Supplied information:
+ + + + + + +
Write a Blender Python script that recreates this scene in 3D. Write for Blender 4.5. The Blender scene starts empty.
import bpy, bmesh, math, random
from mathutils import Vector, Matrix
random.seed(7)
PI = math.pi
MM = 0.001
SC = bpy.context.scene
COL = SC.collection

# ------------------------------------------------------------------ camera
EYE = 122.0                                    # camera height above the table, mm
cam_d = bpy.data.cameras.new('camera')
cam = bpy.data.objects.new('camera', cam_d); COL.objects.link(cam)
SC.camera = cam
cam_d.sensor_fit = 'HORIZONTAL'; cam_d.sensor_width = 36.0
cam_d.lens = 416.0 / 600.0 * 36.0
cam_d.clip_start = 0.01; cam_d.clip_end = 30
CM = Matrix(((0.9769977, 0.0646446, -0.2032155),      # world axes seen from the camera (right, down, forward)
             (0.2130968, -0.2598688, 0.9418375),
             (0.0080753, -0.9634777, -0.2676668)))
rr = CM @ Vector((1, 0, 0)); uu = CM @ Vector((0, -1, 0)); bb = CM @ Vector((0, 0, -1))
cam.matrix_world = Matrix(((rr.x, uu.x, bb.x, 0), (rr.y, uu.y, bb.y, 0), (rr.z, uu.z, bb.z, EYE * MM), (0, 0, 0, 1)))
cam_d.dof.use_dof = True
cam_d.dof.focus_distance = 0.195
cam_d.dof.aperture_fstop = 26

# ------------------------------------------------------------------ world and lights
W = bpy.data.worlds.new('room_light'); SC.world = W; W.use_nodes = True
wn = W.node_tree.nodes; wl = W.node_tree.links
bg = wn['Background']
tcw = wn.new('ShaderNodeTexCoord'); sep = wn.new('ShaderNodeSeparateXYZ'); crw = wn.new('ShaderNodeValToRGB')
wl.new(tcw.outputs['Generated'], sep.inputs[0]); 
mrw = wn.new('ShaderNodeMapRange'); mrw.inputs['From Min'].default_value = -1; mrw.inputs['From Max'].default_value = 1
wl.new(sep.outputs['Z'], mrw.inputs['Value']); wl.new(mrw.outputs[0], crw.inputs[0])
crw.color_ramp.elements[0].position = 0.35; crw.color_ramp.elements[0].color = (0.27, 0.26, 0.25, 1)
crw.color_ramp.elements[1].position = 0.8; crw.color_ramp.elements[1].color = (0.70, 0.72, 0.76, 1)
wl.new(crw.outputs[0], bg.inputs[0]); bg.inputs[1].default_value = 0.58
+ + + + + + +
What this task involves:
Print the material verbatim, all of it.

Output of the task:
Write a Blender Python script that recreates this scene in 3D. Write for Blender 4.5. The Blender scene starts empty.
import bpy, bmesh, math, random
from mathutils import Vector, Matrix
random.seed(7)
PI = math.pi
MM = 0.001
SC = bpy.context.scene
COL = SC.collection

# ------------------------------------------------------------------ camera
EYE = 122.0                                    # camera height above the table, mm
cam_d = bpy.data.cameras.new('camera')
cam = bpy.data.objects.new('camera', cam_d); COL.objects.link(cam)
SC.camera = cam
cam_d.sensor_fit = 'HORIZONTAL'; cam_d.sensor_width = 36.0
cam_d.lens = 416.0 / 600.0 * 36.0
cam_d.clip_start = 0.01; cam_d.clip_end = 30
CM = Matrix(((0.9769977, 0.0646446, -0.2032155),      # world axes seen from the camera (right, down, forward)
             (0.2130968, -0.2598688, 0.9418375),
             (0.0080753, -0.9634777, -0.2676668)))
rr = CM @ Vector((1, 0, 0)); uu = CM @ Vector((0, -1, 0)); bb = CM @ Vector((0, 0, -1))
cam.matrix_world = Matrix(((rr.x, uu.x, bb.x, 0), (rr.y, uu.y, bb.y, 0), (rr.z, uu.z, bb.z, EYE * MM), (0, 0, 0, 1)))
cam_d.dof.use_dof = True
cam_d.dof.focus_distance = 0.195
cam_d.dof.aperture_fstop = 26

# ------------------------------------------------------------------ world and lights
W = bpy.data.worlds.new('room_light'); SC.world = W; W.use_nodes = True
wn = W.node_tree.nodes; wl = W.node_tree.links
bg = wn['Background']
tcw = wn.new('ShaderNodeTexCoord'); sep = wn.new('ShaderNodeSeparateXYZ'); crw = wn.new('ShaderNodeValToRGB')
wl.new(tcw.outputs['Generated'], sep.inputs[0]); 
mrw = wn.new('ShaderNodeMapRange'); mrw.inputs['From Min'].default_value = -1; mrw.inputs['From Max'].default_value = 1
wl.new(sep.outputs['Z'], mrw.inputs['Value']); wl.new(mrw.outputs[0], crw.inputs[0])
crw.color_ramp.elements[0].position = 0.35; crw.color_ramp.elements[0].color = (0.27, 0.26, 0.25, 1)
crw.color_ramp.elements[1].position = 0.8; crw.color_ramp.elements[1].color = (0.70, 0.72, 0.76, 1)
wl.new(crw.outputs[0], bg.inputs[0]); bg.inputs[1].default_value = 0.58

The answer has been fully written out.